Carpe Diem - Seize the Moment!
Last week started with heavy rain and wind. I watched the weather charts for each day and each morning looked at the clouds and waited to see the first breezes in the tree tops! Finally there was one morning that looked possible! - Not perfect! - but possible! I loaded the kayak on the roof racks of the car. I heaved a sigh of relief that all the "doom sayers" who keep asking if I can still lift the kayak up are not right!! I scurried around looking for gear that hadn't been used for more than 6 months! Down at the bay the water looked beautiful! Horrors!! Where was the kayak paddle? It is really lucky I only live about 5 minutes away!
When I finally started paddling out towards the airport roost I was intrigued to look down into the water and discover it was tea colored. All that heavy rain a couple of days ago had flushed out all the water in all the little creeks. Creek water around here is always colored by the vegetation that hangs over and into the water.

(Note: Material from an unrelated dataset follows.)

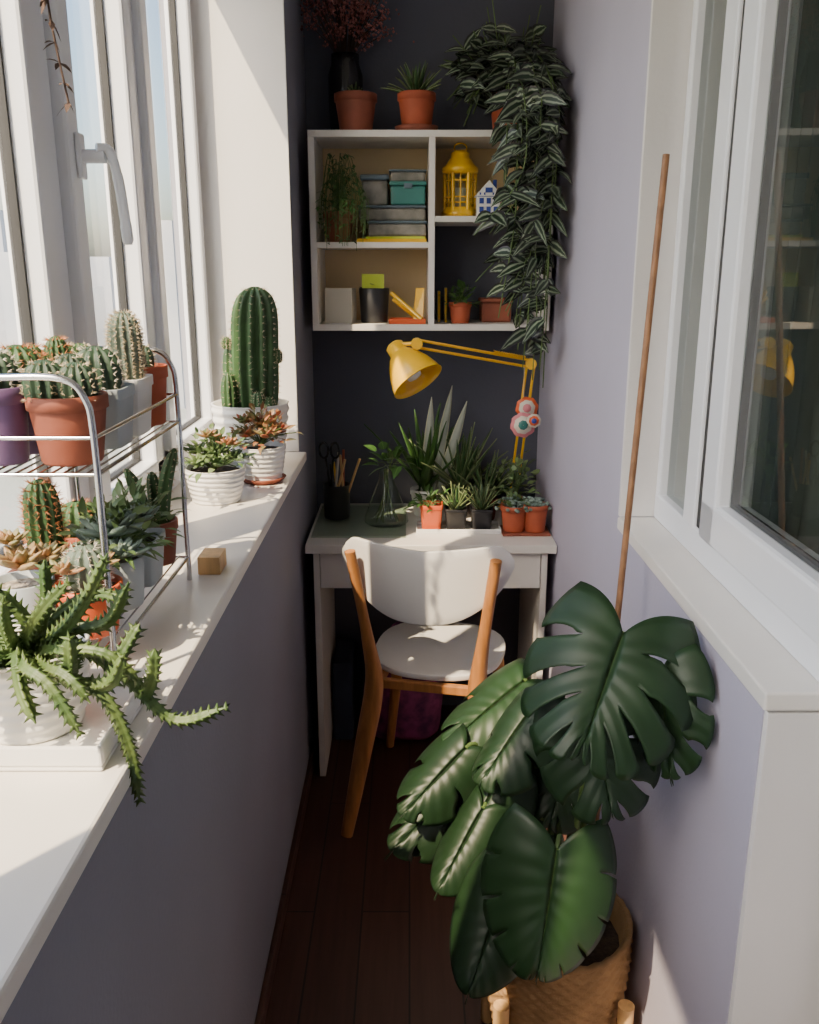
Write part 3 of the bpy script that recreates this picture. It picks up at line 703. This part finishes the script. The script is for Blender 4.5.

Usually the bay water reflects the blue of the sky but this morning the water was a deeper color with hints of maroon. This photo is taken looking south from the roost. Little mangrove trees are beginning to thicken along the shoreline.
This photo is taken looking north along the roost and shows the foam which always happens when the salt water is mixed with too much fresh from the creeks.
It was great to see a total of 4 Red-capped Plovers. This sand bank was where I first got a good look at these little birds when I was still learning to ID shorebirds. Last year I didn't see them here. Two of them were running along the edge of the water and in and out of the foam.
A single Grey-tailed Tattler flew out of one of the mangrove trees. I wonder where the rest of the flock that usually roost there have gone? The pair of Pied Oystercatchers were still there. Keeping them company on that end of the sand spit were a number of Pacific Golden Plovers. They disappeared early for migration last year so it was good to find some back this year.
This photo shows the Pied Oystercatchers, one Pacific Golden Plover and one Red-capped Plover right in the front.
One of the Pacific Golden Plovers showed a few black spots - remnants of the black breeding plumage. There were also a few with juvenile plumage.
The wind had been picking up all the time I had been watching the birds. After so much time away from kayaking I was not as steady getting into the kayak as I would like to be. Fortunately I could drag the kayak over the little sand spit and into the lagoon behind it where the water was nice and still. I need to get out on the kayak more often - and maybe I need to do some strengthening exercises for unused muscles as well!